Inerrancy is not an essential doctrine in the same sense as Christ’s ressurection is, or his full divinity and humanity. Yet it is barely less than essential. Inerrancy is arguably the teaching of Scripture about itself.

[John] Woodbridge’s thesis is that biblical inerrancy has been a “central teaching of the Western Christian churches, including evangelical Protestant churches,” going back at least to Augustine.

It is worth noting that Sabatier and Huxley also mention the rise of an attempt to affirm some kind of limited inerrancy view, in which Scripture would be true in some ways about some things but at the same time empirically false based on canons of current thought and convictions. Both men note the inherent contradiction of the notion of a Bible that is totally true to a certain extent.

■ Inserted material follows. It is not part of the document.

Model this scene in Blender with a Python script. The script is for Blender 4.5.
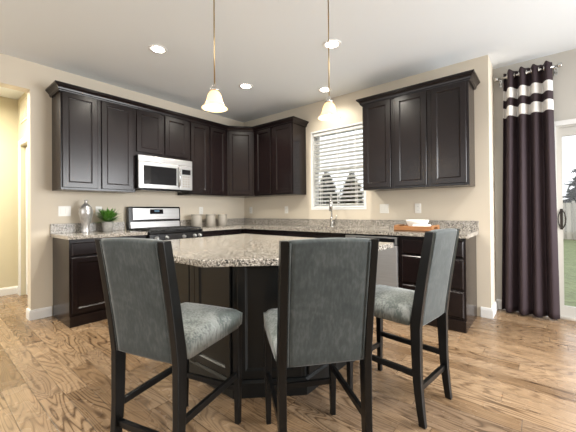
import bpy, bmesh, math, random
from mathutils import Vector, Matrix
for _o in list(bpy.data.objects): bpy.data.objects.remove(_o)
S = bpy.context.scene
COL = S.collection
random.seed(7)
R = math.radians

# ---------------------------------------------------------------- camera
YAW, PITCH, ROLL, FPX = 39.6552, 0.4001, -0.4803, 310.211
CAM = Vector((4.3073, -3.9196, 1.1601))
def camera():
    a, t, ro = R(YAW), R(PITCH), R(ROLL)
    fw = Vector((-math.sin(a), math.cos(a), 0)); r = Vector((math.cos(a), math.sin(a), 0)); u = Vector((0, 0, 1))
    f2 = fw*math.cos(t) + u*math.sin(t); u2 = u*math.cos(t) - fw*math.sin(t)
    r3 = r*math.cos(ro) + u2*math.sin(ro); u3 = u2*math.cos(ro) - r*math.sin(ro)
    cd = bpy.data.cameras.new('camera'); co = bpy.data.objects.new('camera', cd); COL.objects.link(co)
    m = Matrix((r3, u3, -f2)).transposed().to_4x4(); m.translation = CAM
    co.matrix_world = m
    cd.sensor_width = 36; cd.lens = FPX/576*36
    cd.shift_y = (208.8922-216)/576
    cd.clip_start = .02; cd.clip_end = 200
    S.camera = co
camera()

# ---------------------------------------------------------------- world, daylight, added fill, exposure
S.view_settings.view_transform = 'Standard'; S.view_settings.look = 'None'
S.view_settings.gamma = 1; S.view_settings.use_curve_mapping = False
S.view_settings.exposure = 0.5
W = bpy.data.worlds.new('overcast_sky'); S.world = W; W.use_nodes = True
W.node_tree.nodes['Background'].inputs['Color'].default_value = (.93, .97, 1, 1)
W.node_tree.nodes['Background'].inputs['Strength'].default_value = 1.3
def area(name, loc, target, sx, sy, power, col=(1, 1, 1), portal=False):
    l = bpy.data.lights.new(name, 'AREA'); l.shape = 'RECTANGLE'; l.size = sx; l.size_y = sy; l.energy = power; l.color = col
    if portal: l.cycles.is_portal = True
    o = bpy.data.objects.new(name, l); COL.objects.link(o); o.location = loc
    o.rotation_euler = (Vector(target)-Vector(loc)).to_track_quat('-Z', 'Y').to_euler()
    return o
area('daylight_portal_patio', (5.3, .62, 1.05), (5.3, -1, 1.05), 1.8, 2.0, 1, portal=True)
area('daylight_portal_kitchen', (1.98, .2, 1.77), (1.98, -1, 1.77), .9, 1.2, 1, portal=True)
area('daylight_family_room', (2.9, -6.6, 1.6), (2.9, 0, 1.5), 5.4, 2.1, 20, (1, .97, .93))  # added unseen fill from behind the camera
area('daylight_side_window', (6.62, -.75, 1.45), (3.4, -1.7, .8), 2.3, 1.9, 105, (.97, .985, 1)).data.spread = R(130)  # added unseen fill from the right, for stool backs and cabinet sides
for _i, (_x, _y) in enumerate(((3.9, -2.7), (2.9, -3.9), (4.7, -1.2), (5.3, -3.6), (2.2, -5.9), (3.5, -5.7))):   # added spots without fixtures, overhead and out of view: fill and cabinet highlights
    _l = bpy.data.lights.new('overhead_lamp', 'SPOT'); _l.energy = 72 if _i < 4 else 90; _l.color = (1, .96, .89); _l.spot_size = R(140); _l.spot_blend = .6; _l.shadow_soft_size = .12
    _o = bpy.data.objects.new('overhead_lamp', _l); COL.objects.link(_o); _o.location = (_x, _y, 2.79)
area('hall_lamp', (-.8, -4.0, 2.7), (-.8, -4.0, 0), .5, .5, 70, (1, .95, .80))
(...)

They pronounce the move ill-conceived, not because they believe in the Bible — they didn’t — but because it marked a break with historic understanding as well as logic.

Historically speaking, a view of Scripture that challenges its entire and detailed truthfulness is an innovation.

Inerrant responses will always be subject to the charge of being defensive and reactionary. Cultivating this appearance is usually part of the strategy and adds to the innovationist appeal among the like-minded.

Personally, in my more than fifteen years of involvement in pastor training in Arab Muslim contexts in Africa, “inerrancy” has never some up. The Bible’s truth and Jesus Christ’s authority in the face of rival Islamic and native African claims are simply assumed by the African churches and believers I have served.